Carnot Cycle: Efficiency, Work, and the Second Law Limit
The Carnot cycle is an ideal reversible heat-engine cycle operating between a hot reservoir at
temperature \(T_h\) and a cold reservoir at \(T_c\) (Kelvin). Its efficiency is the
maximum possible for any engine between those two temperatures.
Key results
\[
\eta_{\text{Carnot}} = 1 - \frac{T_c}{T_h}
\]
\[
W_{net} = Q_h - Q_c = Q_h\,\eta_{\text{Carnot}}
\]
\[
\text{(reversible)}\quad \Delta S = \frac{Q_h}{T_h} = \frac{Q_c}{T_c}
\]
The second law implies \(\eta \le \eta_{\text{Carnot}}\) for any real engine operating between \(T_h\) and \(T_c\).
Carnot cycle steps (reversible)
-
Isothermal expansion at \(T_h\): the working fluid absorbs heat \(Q_h\) and its entropy increases:
\[
\Delta S = \frac{Q_h}{T_h}.
\]
-
Adiabatic (isentropic) expansion: no heat transfer (\(Q=0\)), entropy constant, temperature drops from \(T_h\) to \(T_c\).
-
Isothermal compression at \(T_c\): the fluid rejects heat \(Q_c\) and entropy decreases by the same magnitude:
\[
\Delta S = \frac{Q_c}{T_c}.
\]
-
Adiabatic (isentropic) compression: no heat transfer (\(Q=0\)), entropy constant, temperature rises back to \(T_h\).

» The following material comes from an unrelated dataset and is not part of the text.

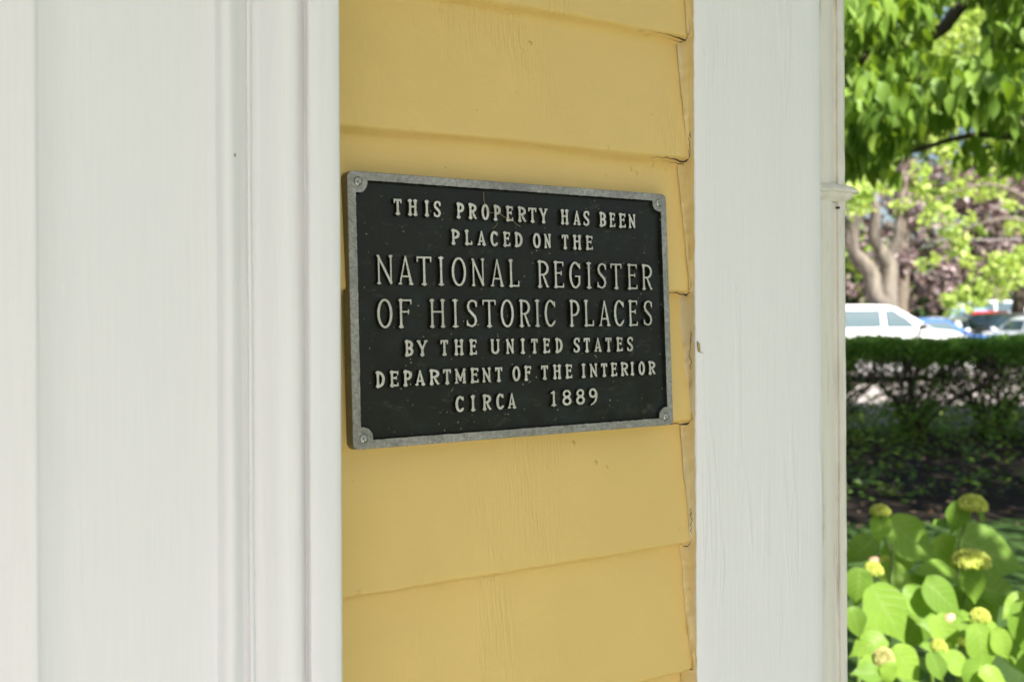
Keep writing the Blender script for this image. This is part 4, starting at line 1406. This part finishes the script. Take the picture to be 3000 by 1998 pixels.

Reversibility enforces \(\dfrac{Q_c}{Q_h}=\dfrac{T_c}{T_h}\), which leads directly to \(\eta=1-\dfrac{T_c}{T_h}\).
Why the TS diagram is a rectangle
On a temperature–entropy diagram, reversible heat transfer satisfies:
\[
\delta Q_{rev} = T\,dS.
\]
Along an isotherm, \(T\) is constant, so \(Q = \int T\,dS = T\,\Delta S\).

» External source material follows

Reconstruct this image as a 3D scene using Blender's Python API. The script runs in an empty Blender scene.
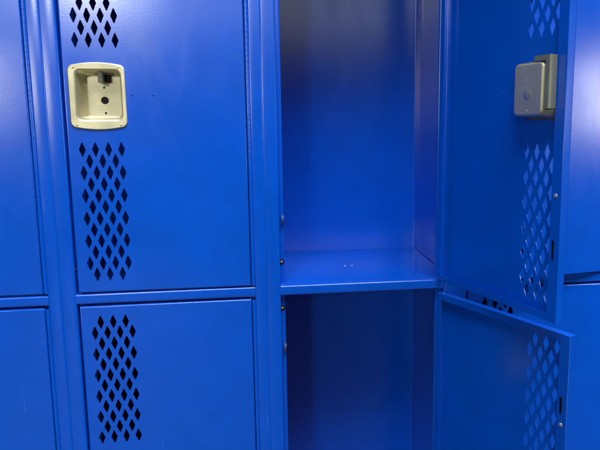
import bpy, bmesh, math, random
from mathutils import Vector, Matrix
random.seed(7)
scene = bpy.context.scene
col = scene.collection

# ------------------------------------------------------------------ camera
cam_data = bpy.data.cameras.new('camera')
cam = bpy.data.objects.new('camera', cam_data)
col.objects.link(cam)
R_ = Vector((0.9882097, -0.1530805, -0.0028172))
U_ = Vector((0.0256394, 0.1473180, 0.9887568))
F_ = Vector((0.1509443, 0.9771713, -0.1495060))
M = Matrix((R_, U_, -F_)).transposed().to_4x4()
M.translation = Vector((0.30345, -0.94825, 1.58325))
cam.matrix_world = M
cam_data.sensor_fit = 'HORIZONTAL'
cam_data.sensor_width = 36.0
cam_data.lens = 614.34 / 600 * 36.0
cam_data.shift_x = -(357.86 - 300) / 600
cam_data.shift_y = (215.28 - 225) / 600
cam_data.clip_start = 0.02
cam_data.clip_end = 100
scene.camera = cam

# ------------------------------------------------------------------ world and lamps
world = bpy.data.worlds.new('World')
scene.world = world
world.use_nodes = True
bg = world.node_tree.nodes['Background']
bg.inputs['Color'].default_value = (0.85, 0.92, 1.0, 1)
bg.inputs['Strength'].default_value = 0.012


def area_lamp(name, loc, target, sx, sy, power, color=(1, 1, 1)):
    d = bpy.data.lights.new(name, 'AREA')
    d.shape = 'RECTANGLE'
    d.size = sx
    d.size_y = sy
    d.energy = power
    d.color = color
    o = bpy.data.objects.new(name, d)
    col.objects.link(o)
    o.location = loc
    o.rotation_euler = (Vector(target) - Vector(loc)).to_track_quat('-Z', 'Y').to_euler()
    return o


# overhead ceiling light a little in front of the lockers, high windows behind the photographer,
# smaller windows to the left and to the right, and an added far lamp
area_lamp('ceiling_light', (1.1, -1.95, 5.2), (0.4, -0.1, 1.4), 4.6, 1.6, 405, (0.96, 0.99, 1.0))
area_lamp('window_light_behind', (-0.2, -4.6, 2.75), (0.3, 0, 1.5), 5.4, 0.7, 14, (0.93, 1.0, 0.92))
area_lamp('added_far_light', (-6.1, -25.0, 7.8), (-6.1, 0, 7.8), 1.8, 2.3, 760, (0.97, 1.0, 0.92))  # no real window: added to brighten the shelf corner and the gloss
area_lamp('window_light_left', (-2.65, -4.2, 1.93), (0.1, 0, 1.5), 2.0, 0.5, 27, (1.0, 0.95, 0.72))
area_lamp('window_light_right', (3.32, -2.0, 1.74), (0.8, 0, 1.5), 0.55, 0.42, 10.5, (1.0, 0.93, 0.80))

scene.view_settings.view_transform = 'Standard'
scene.view_settings.look = 'None'
scene.view_settings.exposure = 0
scene.view_settings.gamma = 1
scene.render.engine = 'CYCLES'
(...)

Along a reversible adiabat, \(dS=0\) (vertical line).
Therefore the Carnot cycle forms a rectangle in TS:
top edge at \(T_h\), bottom edge at \(T_c\), and vertical sides at constant \(S\).
Area equals net work
\[
Q_{net} = \oint \delta Q_{rev} = \oint T\,dS
\]
\[
\text{For a cycle: }\Delta U = 0 \Rightarrow W_{net}=Q_{net}
\]
\[
\Rightarrow W_{net} = (T_h-T_c)\,\Delta S
\]
The calculator shades the TS rectangle so you can see the “work = enclosed area” idea directly.
Worked example
Given \(T_h=600\,\text{K}\), \(T_c=300\,\text{K}\), \(Q_h=1000\,\text{J}\):
\[
\eta = 1 - \frac{300}{600} = 0.5 = 50\%
\]
\[
W_{net} = Q_h \eta = 1000(0.5)=500\ \text{J}
\]
\[
Q_c = Q_h - W_{net} = 500\ \text{J}
\]
\[
\Delta S = \frac{Q_h}{T_h} = \frac{1000}{600}\approx 1.667\ \text{J/K}
\]
Real engines vs. Carnot benchmark
Real engines have irreversibilities (friction, finite temperature gradients, turbulence, non-ideal components),
so they always satisfy:
\[
\eta_{real} < \eta_{\text{Carnot}}.
\]
The Carnot efficiency is a benchmark: it tells you the best you can possibly do between
\(T_h\) and \(T_c\), no matter the working fluid.
A common performance metric is \(\eta_{real}/\eta_{\text{Carnot}}\), which the calculator can show if you enter \(\eta_{real}\).